Below are the records; locate each line with the word "script" and copy it.

:::::

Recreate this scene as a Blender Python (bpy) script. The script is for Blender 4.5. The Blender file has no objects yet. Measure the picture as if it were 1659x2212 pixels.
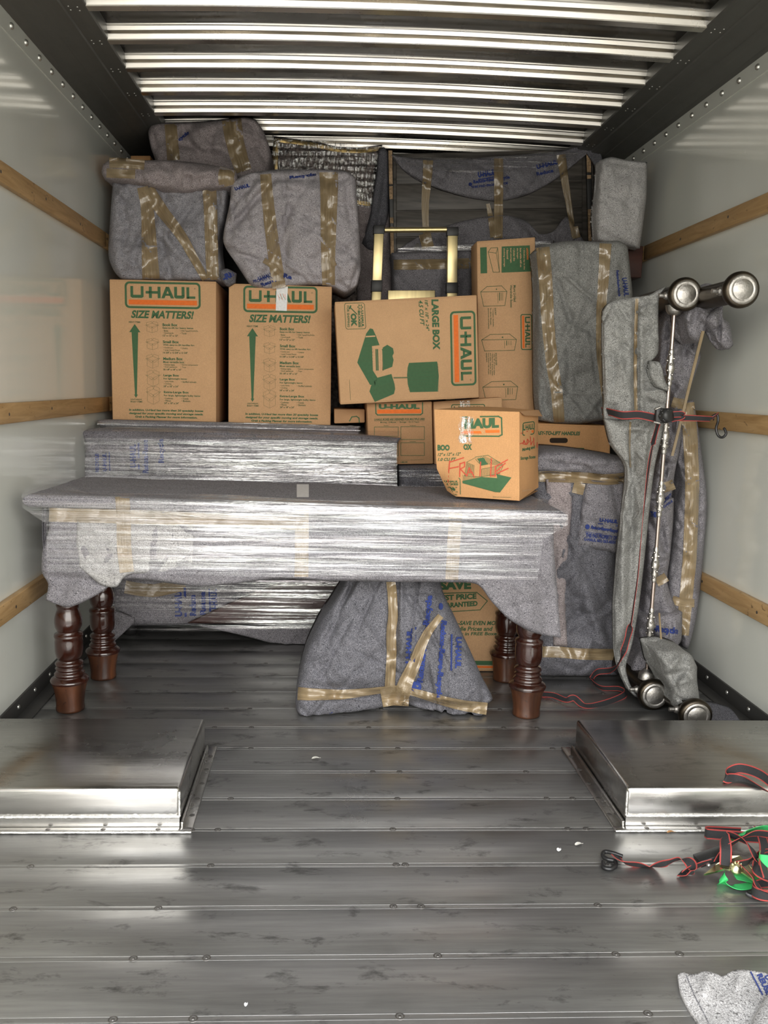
import bpy, bmesh, math, random
from mathutils import Vector, Matrix, noise
from mathutils.bvhtree import BVHTree

random.seed(7)
sc = bpy.context.scene
COL = sc.collection
PI = math.pi

# ------------------------------------------------------------------ camera
W, H, F = 1659.0, 2212.0, 1850.0
CAM = Vector((-0.176, 0.0, 1.07))
pitch, yaw, roll = 0.13, 0.04, 0.018
fw = Vector((math.sin(yaw) * math.cos(pitch), math.cos(yaw) * math.cos(pitch), -math.sin(pitch)))
r0 = fw.cross(Vector((0, 0, 1))).normalized()
u0 = r0.cross(fw)
rt = r0 * math.cos(roll) + u0 * math.sin(roll)
up = u0 * math.cos(roll) - r0 * math.sin(roll)
PX, PY = 775.304, 1073.169
cd = bpy.data.cameras.new('camera')
cam = bpy.data.objects.new('camera', cd)
COL.objects.link(cam)
cam.matrix_world = Matrix(((rt.x, up.x, -fw.x, CAM.x), (rt.y, up.y, -fw.y, CAM.y), (rt.z, up.z, -fw.z, CAM.z), (0, 0, 0, 1)))
cd.sensor_fit = 'HORIZONTAL'
cd.sensor_width = 36.0
cd.lens = F / W * 36.0
cd.shift_x = (W / 2 - PX) / W
cd.shift_y = -(H / 2 - PY) / W
cd.clip_start = 0.02
cd.clip_end = 200
sc.camera = cam

# ------------------------------------------------------------------ world, light, exposure
SKY = 3.6
EXPOSURE = 1.12
sc.view_settings.view_transform = 'Standard'
sc.view_settings.look = 'None'
sc.view_settings.gamma = 1.0
sc.view_settings.use_curve_mapping = False
sc.view_settings.exposure = EXPOSURE
world = bpy.data.worlds.new('outdoors')
sc.world = world
world.use_nodes = True
wn = world.node_tree
wn.nodes.clear()
wo = wn.nodes.new('ShaderNodeOutputWorld')
wb = wn.nodes.new('ShaderNodeBackground')
wt = wn.nodes.new('ShaderNodeTexCoord')
wsx = wn.nodes.new('ShaderNodeSeparateXYZ')
wr = wn.nodes.new('ShaderNodeValToRGB')
wm = wn.nodes.new('ShaderNodeMapRange')
wm.inputs['From Min'].default_value = -1
wn.links.new(wt.outputs['Generated'], wsx.inputs[0])
wn.links.new(wsx.outputs['Z'], wm.inputs['Value'])
wn.links.new(wm.outputs[0], wr.inputs[0])
e = wr.color_ramp.elements
e[0].position = 0.0; e[0].color = (0.30, 0.29, 0.27, 1)
e[1].position = 1.0; e[1].color = (0.75, 0.80, 0.88, 1)
for p_, c_ in ((0.485, (0.36, 0.35, 0.32, 1)), (0.505, (0.62, 0.60, 0.55, 1)), (0.56, (1.0, 0.96, 0.88, 1)), (0.75, (0.95, 0.95, 0.95, 1))):
    n_ = e.new(p_); n_.color = c_
wb.inputs['Strength'].default_value = SKY
wn.links.new(wr.outputs[0], wb.inputs[0])
wn.links.new(wb.outputs[0], wo.inputs[0])

XL, XR, YB, YE, ZT = -1.15, 1.235, 5.15, 0.35, 2.33      # side walls, front bulkhead, open rear, roof
pl = bpy.data.lights.new('rear_opening', 'AREA')
pl.shape = 'RECTANGLE'; pl.size = XR - XL; pl.size_y = ZT
pl.cycles.is_portal = True
plo = bpy.data.objects.new('rear_opening', pl)
COL.objects.link(plo)
plo.location = ((XL + XR) / 2, YE, ZT / 2)
plo.rotation_euler = (PI / 2, 0, 0)
sc.cycles.max_bounces = 14
sc.cycles.diffuse_bounces = 7
sc.cycles.glossy_bounces = 6
sc.cycles.transparent_max_bounces = 14
sc.cycles.caustics_reflective = False
sc.cycles.caustics_refractive = False
sc.cycles.sample_clamp_indirect = 6.0

# ------------------------------------------------------------------ pixel rays into the place
def ray(u, v):
    return fw + rt * ((u - PX) / F) - up * ((v - PY) / F)
def at(u, v, Y):
    d = ray(u, v); return CAM + d * (Y / d.y)
def fl(u, v, z=0.0):
    d = ray(u, v); return CAM + d * ((z - CAM.z) / d.z)

# ------------------------------------------------------------------ objects
BASE = {}
def thing(name, label, cat, base, group=None):
    o = bpy.data.objects.new(name, None)
    o.empty_display_size = 0.05
    COL.objects.link(o)
    o.location = base
    o['label'] = label; o['category'] = cat
    if group: o['group'] = group
    BASE[o.name] = Vector(base)
    return o
def mesh_obj(name, verts, faces, mat, parent=None, uvs=None, smooth=False, mats=None, fmat=None, base=None):
    b = BASE[parent.name] if parent else Vector(base if base else (0, 0, 0))
    me = bpy.data.meshes.new(name)
    me.from_pydata([tuple(Vector(v) - b) for v in verts], [], faces)
    for m in (mats if mats else [mat]): me.materials.append(m)
    if fmat: me.polygons.foreach_set('material_index', fmat)
    if uvs:
        lay = me.uv_layers.new(name='UVMap')
        for lp in me.loops: lay.data[lp.index].uv = uvs[lp.vertex_index]
    if smooth: me.polygons.foreach_set('use_smooth', [True] * len(me.polygons))
    me.update()
    o = bpy.data.objects.new(name, me)
    COL.objects.link(o)
    if parent:
        o.parent = parent
    else:
        o.location = b
    BASE[o.name] = b
    return o
def tag(o, label, cat, group=None):
    o['label'] = label; o['category'] = cat
    if group: o['group'] = group
    return o
def struct(o): o['kind'] = 'structure'; return o

class MB:
    """collects shapes of ONE mesh"""
    def __init__(s): s.v = []; s.f = []; s.m = []; s.sm = []
    def add(s, v, f, mi=0, smooth=False):
        n = len(s.v); s.v += [Vector(p) for p in v]
        s.f += [tuple(i + n for i in q) for q in f]; s.m += [mi] * len(f); s.sm += [smooth] * len(f)
    def box(s, x0, x1, y0, y1, z0, z1, mi=0, bev=0.0):
        s.hexa([(x0, y0, z0), (x1, y0, z0), (x1, y1, z0), (x0, y1, z0), (x0, y0, z1), (x1, y0, z1), (x1, y1, z1), (x0, y1, z1)], mi, bev)
    def hexa(s, p, mi=0, bev=0.0, seg=2):
        fs = [(0, 3, 2, 1), (4, 5, 6, 7), (0, 1, 5, 4), (1, 2, 6, 5), (2, 3, 7, 6), (3, 0, 4, 7)]
        if bev <= 0: s.add(p, fs, mi); return
        bm = bmesh.new()
        vs = [bm.verts.new(q) for q in p]
        for q in fs: bm.faces.new([vs[i] for i in q])
        bmesh.ops.bevel(bm, geom=bm.edges[:] , offset=bev, segments=seg, profile=0.5, affect='EDGES')
        bm.verts.index_update()
        s.add([v.co.copy() for v in bm.verts], [[v.index for v in q.verts] for q in bm.faces], mi, True)
        bm.free()
    def tube(s, pts, r, n=12, mi=0, cap=True):
        pts = [Vector(p) for p in pts]; rs = r if isinstance(r, (list, tuple)) else [r] * len(pts)
        V = []; Fc = []
        ref = None
        for i, p in enumerate(pts):
            t = (pts[min(i + 1, len(pts) - 1)] - pts[max(i - 1, 0)]).normalized()
            if ref is None:
                ref = t.orthogonal().normalized()
            ref = (ref - t * ref.dot(t)).normalized()
            bi = t.cross(ref)
            for k in range(n):
                a = 2 * PI * k / n
                V.append(p + (ref * math.cos(a) + bi * math.sin(a)) * rs[i])
        for i in range(len(pts) - 1):
            for k in range(n):
                Fc.append((i * n + k, i * n + (k + 1) % n, (i + 1) * n + (k + 1) % n, (i + 1) * n + k))
        s.add(V, Fc, mi, True)
        if cap:
            s.add(V[:n], [tuple(reversed(range(n)))], mi); s.add(V[-n:], [tuple(range(n))], mi)
    def lathe(s, prof, org, axis=(0, 0, 1), n=40, mi=0):
        ax = Vector(axis).normalized(); ref = ax.orthogonal().normalized(); bi = ax.cross(ref); org = Vector(org)
        V = []; Fc = []
        for r, h in prof:
            for k in range(n):
                a = 2 * PI * k / n
                V.append(org + ax * h + (ref * math.cos(a) + bi * math.sin(a)) * r)
        for i in range(len(prof) - 1):
            for k in range(n):
                Fc.append((i * n + k, i * n + (k + 1) % n, (i + 1) * n + (k + 1) % n, (i + 1) * n + k))
        s.add(V, Fc, mi, True)
        s.add(V[:n], [tuple(reversed(range(n)))], mi); s.add(V[-n:], [tuple(range(n))], mi)
    def dome(s, c, r, nrm, h=None, n=10, mi=0):
        h = h or r * .5
        s.lathe([(r, 0), (r * .85, h * .6), (r * .5, h * .92), (r * .1, h)], c, nrm, n, mi)
    def build(s, name, mat, parent=None, base=None):
        ml = mat if isinstance(mat, list) else [mat]
        o = mesh_obj(name, s.v, s.f, None, parent, mats=ml, fmat=s.m, base=base)
        o.data.polygons.foreach_set('use_smooth', s.sm)
        return o

# ------------------------------------------------------------------ materials
def newmat(name):
    m = bpy.data.materials.new(name); m.use_nodes = True
    nt = m.node_tree; nt.nodes.clear()
    out = nt.nodes.new('ShaderNodeOutputMaterial')
    return m, nt, out
def N(nt, t, **kw):
    n = nt.nodes.new(t)
    for k, v in kw.items():
        if k in n.inputs: n.inputs[k].default_value = v
        else: setattr(n, k, v)
    return n
def L(nt, a, b): nt.links.new(a, b)
def coords(nt, kind='Object', scale=(1, 1, 1), rot=(0, 0, 0)):
    tc = N(nt, 'ShaderNodeTexCoord'); mp = N(nt, 'ShaderNodeMapping')
    mp.inputs['Scale'].default_value = scale; mp.inputs['Rotation'].default_value = rot
    L(nt, tc.outputs[kind], mp.inputs[0]); return mp.outputs[0]
def noise_n(nt, vec, scale, detail=2, rough=.5, dist=0.0):
    n = N(nt, 'ShaderNodeTexNoise'); n.inputs['Scale'].default_value = scale; n.inputs['Detail'].default_value = detail
    n.inputs['Roughness'].default_value = rough; n.inputs['Distortion'].default_value = dist
    L(nt, vec, n.inputs['Vector']); return n
def ramp(nt, fac, stops):
    r = N(nt, 'ShaderNodeValToRGB'); el = r.color_ramp.elements
    while len(el) < len(stops): el.new(0.5)
    for e_, (p, c) in zip(el, stops):
        e_.position = p; e_.color = (c, c, c, 1) if isinstance(c, (int, float)) else (*c, 1)
    L(nt, fac, r.inputs[0]); return r
def mixc(nt, fac, a, b, mode='MIX'):
    m = N(nt, 'ShaderNodeMix', data_type='RGBA', blend_type=mode)
    if isinstance(fac, (int, float)): m.inputs[0].default_value = fac
    else: L(nt, fac, m.inputs[0])
    for s, i in ((a, 6), (b, 7)):
        if isinstance(s, tuple): m.inputs[i].default_value = (*s, 1)
        else: L(nt, s, m.inputs[i])
    return m.outputs[2]
def bump(nt, h, strength, dist=.01):
    b = N(nt, 'ShaderNodeBump'); b.inputs['Strength'].default_value = strength; b.inputs['Distance'].default_value = dist
    L(nt, h, b.inputs['Height']); return b
def bsdf(nt, out, col, rough=.5, metal=0.0, nrm=None, spec=.5, coat=0.0):
    p = N(nt, 'ShaderNodeBsdfPrincipled')
    for k, v in (('Base Color', col), ('Roughness', rough), ('Metallic', metal)):
        if isinstance(v, tuple): p.inputs[k].default_value = (*v, 1)
        elif isinstance(v, (int, float)): p.inputs[k].default_value = v
        else: L(nt, v, p.inputs[k])
    p.inputs['Specular IOR Level'].default_value = spec
    p.inputs['Coat Weight'].default_value = coat
    if nrm: L(nt, nrm.outputs[0], p.inputs['Normal'])
    L(nt, p.outputs[0], out.inputs[0]); return p
def flat(name, col, rough=.6, metal=0.0, spec=.5, bs=0.0, bscale=300):
    m, nt, out = newmat(name)
    v = coords(nt); n = noise_n(nt, v, bscale, 3)
    c = mixc(nt, .35, tuple(col), ramp(nt, n.outputs[0], [(.25, tuple(x * .72 for x in col)), (.75, tuple(min(1, x * 1.25) for x in col))]).outputs[0])
    bsdf(nt, out, c, rough, metal, bump(nt, n.outputs[0], bs) if bs else None, spec); return m

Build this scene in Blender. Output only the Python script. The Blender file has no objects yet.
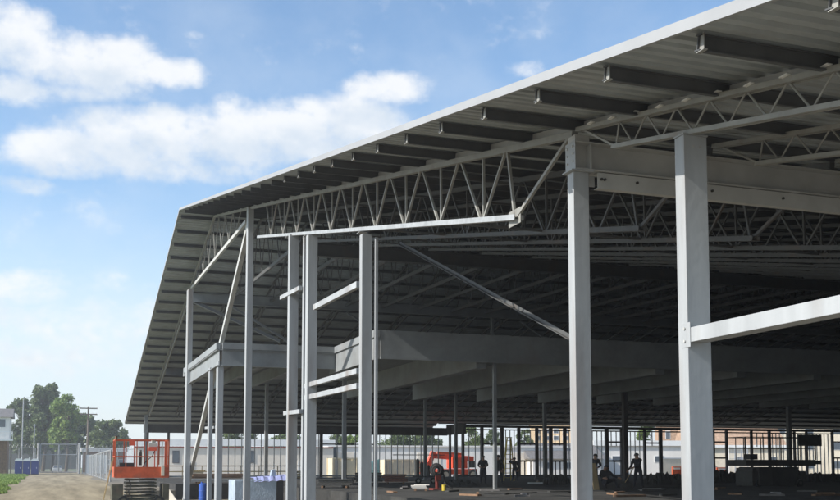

:::::

§ Solution for this exercise:
Recreate this scene as a Blender Python (bpy) script. The script is for Blender 4.5. The Blender file has no objects yet. Measure the picture as if it were 1659x2212 pixels.
Build this scene in Blender. Output only the Python script. The Blender file has no objects yet.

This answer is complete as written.